> [GIVEN DATA]:
■ ■ ■ ■ ■ ■ ■

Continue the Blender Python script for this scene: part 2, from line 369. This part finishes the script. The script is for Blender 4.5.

■ ■ ■ ■ ■ ■ ■

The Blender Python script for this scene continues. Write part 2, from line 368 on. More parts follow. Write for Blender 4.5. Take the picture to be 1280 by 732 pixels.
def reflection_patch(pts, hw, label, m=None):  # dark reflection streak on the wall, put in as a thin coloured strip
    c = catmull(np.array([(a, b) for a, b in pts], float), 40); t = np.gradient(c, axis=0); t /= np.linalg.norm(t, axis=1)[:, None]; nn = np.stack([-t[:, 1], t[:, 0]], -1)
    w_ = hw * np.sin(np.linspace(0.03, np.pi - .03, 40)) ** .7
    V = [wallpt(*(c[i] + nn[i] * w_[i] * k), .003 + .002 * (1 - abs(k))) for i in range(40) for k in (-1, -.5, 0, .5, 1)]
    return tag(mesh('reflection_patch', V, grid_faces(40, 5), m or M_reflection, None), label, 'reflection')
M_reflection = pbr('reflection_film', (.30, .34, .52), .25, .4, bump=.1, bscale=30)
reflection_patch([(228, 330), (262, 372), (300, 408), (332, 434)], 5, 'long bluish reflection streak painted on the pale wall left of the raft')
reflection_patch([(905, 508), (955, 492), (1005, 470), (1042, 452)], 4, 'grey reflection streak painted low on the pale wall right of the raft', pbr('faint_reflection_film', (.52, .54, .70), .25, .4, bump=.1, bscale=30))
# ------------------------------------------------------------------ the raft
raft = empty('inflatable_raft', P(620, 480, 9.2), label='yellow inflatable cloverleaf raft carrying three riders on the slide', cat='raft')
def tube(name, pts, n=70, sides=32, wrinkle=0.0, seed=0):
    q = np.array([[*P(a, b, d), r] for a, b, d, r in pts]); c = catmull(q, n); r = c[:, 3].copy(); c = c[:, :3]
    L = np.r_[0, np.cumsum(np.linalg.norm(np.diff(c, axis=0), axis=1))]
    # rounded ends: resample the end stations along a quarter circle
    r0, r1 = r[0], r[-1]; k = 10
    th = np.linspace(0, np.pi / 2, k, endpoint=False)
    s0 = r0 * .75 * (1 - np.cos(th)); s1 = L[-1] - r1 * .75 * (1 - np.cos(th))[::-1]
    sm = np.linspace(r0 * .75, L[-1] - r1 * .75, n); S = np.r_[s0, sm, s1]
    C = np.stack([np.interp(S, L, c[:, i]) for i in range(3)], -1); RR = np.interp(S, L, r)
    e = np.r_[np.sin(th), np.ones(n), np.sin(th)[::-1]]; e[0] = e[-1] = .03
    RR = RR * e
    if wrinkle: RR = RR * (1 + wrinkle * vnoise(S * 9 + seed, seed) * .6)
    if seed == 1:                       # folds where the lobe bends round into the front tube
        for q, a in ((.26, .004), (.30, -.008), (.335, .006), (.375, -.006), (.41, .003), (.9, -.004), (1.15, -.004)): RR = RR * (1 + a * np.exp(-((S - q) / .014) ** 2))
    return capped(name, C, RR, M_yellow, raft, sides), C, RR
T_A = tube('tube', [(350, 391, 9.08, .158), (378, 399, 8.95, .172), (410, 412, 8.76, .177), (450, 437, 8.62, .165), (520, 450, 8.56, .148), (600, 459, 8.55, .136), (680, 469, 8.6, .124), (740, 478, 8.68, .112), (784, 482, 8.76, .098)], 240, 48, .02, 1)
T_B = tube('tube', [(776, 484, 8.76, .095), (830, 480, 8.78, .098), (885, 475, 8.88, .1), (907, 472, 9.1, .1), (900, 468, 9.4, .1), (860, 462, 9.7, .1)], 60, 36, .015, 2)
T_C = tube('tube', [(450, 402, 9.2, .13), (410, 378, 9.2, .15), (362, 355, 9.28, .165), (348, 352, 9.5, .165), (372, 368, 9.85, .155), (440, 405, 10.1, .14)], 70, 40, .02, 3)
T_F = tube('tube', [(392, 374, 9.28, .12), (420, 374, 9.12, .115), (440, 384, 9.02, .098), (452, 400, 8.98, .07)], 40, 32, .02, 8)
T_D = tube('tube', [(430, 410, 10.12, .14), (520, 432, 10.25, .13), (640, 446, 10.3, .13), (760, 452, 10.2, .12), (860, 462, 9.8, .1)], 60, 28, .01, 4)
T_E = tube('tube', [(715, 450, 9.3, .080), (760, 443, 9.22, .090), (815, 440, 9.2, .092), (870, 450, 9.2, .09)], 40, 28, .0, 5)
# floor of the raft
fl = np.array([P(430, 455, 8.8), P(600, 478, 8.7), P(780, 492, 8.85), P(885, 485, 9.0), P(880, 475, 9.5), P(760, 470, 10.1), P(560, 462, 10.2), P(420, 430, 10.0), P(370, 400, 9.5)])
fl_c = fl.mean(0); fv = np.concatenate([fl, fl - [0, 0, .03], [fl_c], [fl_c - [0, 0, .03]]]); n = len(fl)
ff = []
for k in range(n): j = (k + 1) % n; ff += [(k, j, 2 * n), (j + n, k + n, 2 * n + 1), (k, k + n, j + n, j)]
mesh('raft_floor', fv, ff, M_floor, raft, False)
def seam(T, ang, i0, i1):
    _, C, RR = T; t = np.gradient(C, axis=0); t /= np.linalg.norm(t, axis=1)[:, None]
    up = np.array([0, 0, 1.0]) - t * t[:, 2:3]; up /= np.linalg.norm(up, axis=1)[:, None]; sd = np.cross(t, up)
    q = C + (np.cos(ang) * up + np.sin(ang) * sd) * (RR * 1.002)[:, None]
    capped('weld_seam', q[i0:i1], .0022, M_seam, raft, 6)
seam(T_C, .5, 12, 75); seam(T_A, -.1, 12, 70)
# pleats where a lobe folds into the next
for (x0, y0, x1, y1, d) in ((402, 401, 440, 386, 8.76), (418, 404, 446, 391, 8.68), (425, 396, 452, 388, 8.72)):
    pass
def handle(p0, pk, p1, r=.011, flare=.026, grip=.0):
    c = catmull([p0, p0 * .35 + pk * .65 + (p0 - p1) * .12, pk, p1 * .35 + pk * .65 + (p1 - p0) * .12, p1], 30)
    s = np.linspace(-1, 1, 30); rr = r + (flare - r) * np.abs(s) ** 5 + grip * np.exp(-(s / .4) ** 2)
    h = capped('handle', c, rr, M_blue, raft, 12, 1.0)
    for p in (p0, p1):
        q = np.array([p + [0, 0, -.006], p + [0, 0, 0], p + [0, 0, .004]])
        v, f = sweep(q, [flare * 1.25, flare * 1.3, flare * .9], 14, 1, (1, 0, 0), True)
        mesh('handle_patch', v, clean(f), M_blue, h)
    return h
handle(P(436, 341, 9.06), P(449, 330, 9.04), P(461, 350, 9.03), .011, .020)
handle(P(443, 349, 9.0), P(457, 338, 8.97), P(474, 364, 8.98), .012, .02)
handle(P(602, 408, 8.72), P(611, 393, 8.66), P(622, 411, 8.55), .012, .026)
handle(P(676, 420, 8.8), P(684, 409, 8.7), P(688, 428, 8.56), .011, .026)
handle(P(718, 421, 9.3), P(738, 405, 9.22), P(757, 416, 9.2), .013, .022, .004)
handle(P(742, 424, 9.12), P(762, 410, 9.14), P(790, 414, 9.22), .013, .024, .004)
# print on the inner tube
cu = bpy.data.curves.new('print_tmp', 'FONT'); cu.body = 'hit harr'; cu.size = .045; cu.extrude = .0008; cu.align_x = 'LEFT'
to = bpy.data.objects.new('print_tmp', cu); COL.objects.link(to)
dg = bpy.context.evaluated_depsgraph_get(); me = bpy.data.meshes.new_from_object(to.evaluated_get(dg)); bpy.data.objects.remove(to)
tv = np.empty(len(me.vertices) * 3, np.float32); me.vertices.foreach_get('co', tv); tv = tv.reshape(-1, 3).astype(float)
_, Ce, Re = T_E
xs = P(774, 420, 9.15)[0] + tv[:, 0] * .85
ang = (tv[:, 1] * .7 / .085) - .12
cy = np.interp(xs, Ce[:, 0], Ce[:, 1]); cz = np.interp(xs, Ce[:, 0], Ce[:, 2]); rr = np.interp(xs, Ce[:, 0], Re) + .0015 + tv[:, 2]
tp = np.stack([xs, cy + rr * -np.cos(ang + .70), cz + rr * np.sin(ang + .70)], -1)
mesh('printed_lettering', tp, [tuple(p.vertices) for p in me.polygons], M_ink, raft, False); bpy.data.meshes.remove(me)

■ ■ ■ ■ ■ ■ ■

> [SHORT PROBLEM]:
Find all lines with "script" in them and copy each one.

> [ANSWER TO THIS PROBLEM]:
Continue the Blender Python script for this scene: part 2, from line 369. This part finishes the script. The script is for Blender 4.5.
The Blender Python script for this scene continues. Write part 2, from line 368 on. More parts follow. Write for Blender 4.5. Take the picture to be 1280 by 732 pixels.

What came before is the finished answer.